Через девять лет я совершаю посадку во Франкфуртском аэропорту и раздражаюсь, почему так мало указателей перехода из терминала А в терминал В. Меня злит, когда немецкий пограничник излишне усердно проверяет мой паспорт, а таможенник роется в сумке.
Куда подевался тот боязливый, всему изумляющийся “я”? Его больше нет. Вот что случилось за последние десять лет с Литвой. Нас уже не привлекают блестки. Я бы тосковал по “тому себе”, всеядному и по-детски любознательному, если бы тогда я и впрямь был ребенком. Но мне тогда было двадцать, и передо мной распахнулся не взрослый мир, а самая будничная реальность, обыкновенная, “как они”. А они — это те же мы с одной оговоркой: им не было нужды ниоткуда выныривать.
Ускорение
Я литовец. Тут таких, как я, еще три с половиной миллиона. Мы снова — посредственная страна в Центральной Европе. Любим цеппелины (горячее блюдо), холодный борщ (первое блюдо) и баскетбол (игра, суть которой — забрасывание мяча в корзину). Любим подчеркнуть, что были великими. Это касательно динозавра.
Еще мы гордимся своим старинным языком — самым древним в индоевропейской семье. Самым близким к санскриту. Будь ты хоть германец, римлянин или славянин, ближе всех к твоим языковым истокам стоим мы — литовцы. Мы хорошенько запустили этот язык, о письменности не пеклись, даже говорить на нем перестали.

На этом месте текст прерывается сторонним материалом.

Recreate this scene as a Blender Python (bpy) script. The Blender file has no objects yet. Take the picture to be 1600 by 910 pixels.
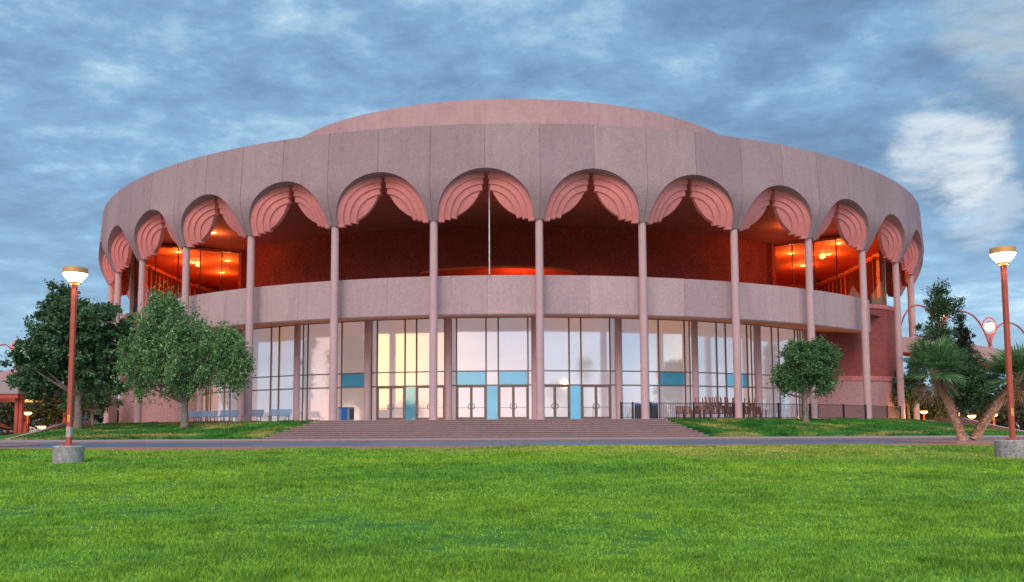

Так что теперь как литератор, пользующийся этим инструментом, могу сказать: сложноватый язык. То, что мы употребляем каждый день, — слишком убого, а то, чем кичимся и что на самом деле когда-то у нас было, — безжизненно, неестественно, неблагозвучно.
Молодежь в нынешней Литве чувствует себя так, будто это не их страна повинна в смерти миссионера Брунона, не она простиралась от моря до моря, жила в условиях национального пафоса от одной мировой войны до другой, ушла в бункеры и леса в ожидании третьей. Взгляд на самих себя у них достаточно критичен, они понимают, что молитвенное преклонение перед прошлым никогда не уравновесит нашей извечной отсталости. Мы должны перескочить несколько ступеней сразу, а не идти по привычной окольной тропе.
Я обрел ускорение, в очень короткий срок пройдя путь от юноши, который трепещет при виде всего западного, до мужчины, которого бесит все, что унижает его достоинство. На это ушло только десять лет.
Если ускорение не ослабнет, еще через десять лет свое эссе я скорее всего начну словами: “Так говорил Заратустра”.